I could write a book or at least a short story about all the intrigues that take/took place in Luperon harbour, from love stories to funny gossip, to drunken events, blackmailing and hooker encounters. Maybe I will, one day, but for now this blog will have to do. A positive side effect of having all these different people together was the birth, more spontaneous than not, of many events. On Irie, we had a few “happy hour” moments, starting a tradition of gathering people on our boats instead of in the more boring and expensive marina. “La Vie Dansante” became the place for a drink after hours, “Wako” opened its doors for us and threw a “goodbye” party before we left and Mark and I even managed to get invited on “Nini”, a real honour!

We joined pot lucks at the Yacht Club, beach parties near the harbour entrance, a cultural dance night and a fun Halloween Party (Emily and I dressed up as dumb blondes) in the marina, several Karaoke evenings and lots of small gatherings on people’s boats.
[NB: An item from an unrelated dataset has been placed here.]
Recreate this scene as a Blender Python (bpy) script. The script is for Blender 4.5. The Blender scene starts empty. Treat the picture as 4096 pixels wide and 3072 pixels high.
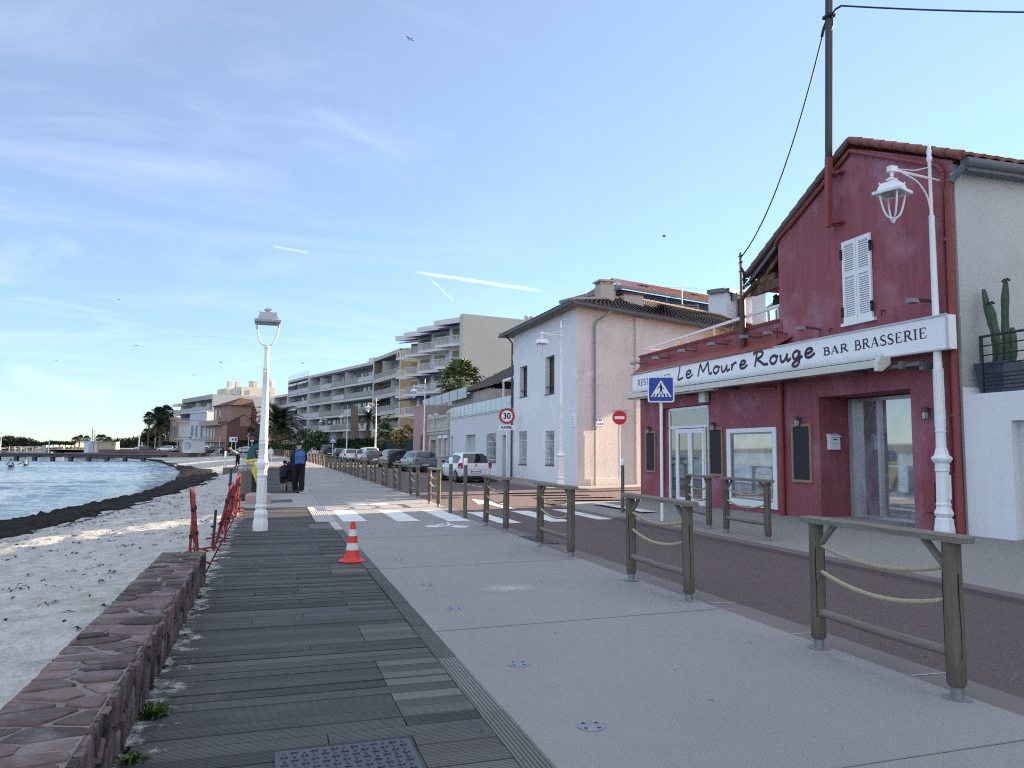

The cruising community in Luperon is alive, indeed!

During our summer in Luperon, we made a little land tour of a week and the two of us visited the amazing waterfalls nearby. Here, you swim through the cool river and climb on and over rocks and waterfalls until you get to the jump off point for the real adventure: following the river back by jumping off cliffs or sliding through waterfalls and pools. It was an awesome experience and the scenery was pristine and beautiful. Highly recommended! The dogs kept Mark on the boat during periods I wanted to see more of the country. Other than my trip to Belgium and Cabarete, I wanted to see the capital. I got a ride to Santo Domingo, where I looked at the sights and walked through the colonial zone for a couple of days before taking public transportation back to the boat.

So, even though we were stuck in a hurricane hole for a few months with little in the way of luxury, the availability of boat parts and beautiful water, we managed to have a great time and have fond memories of the country and its people, whether they were locals, temporary residents or transients. Keep an eye out for my book!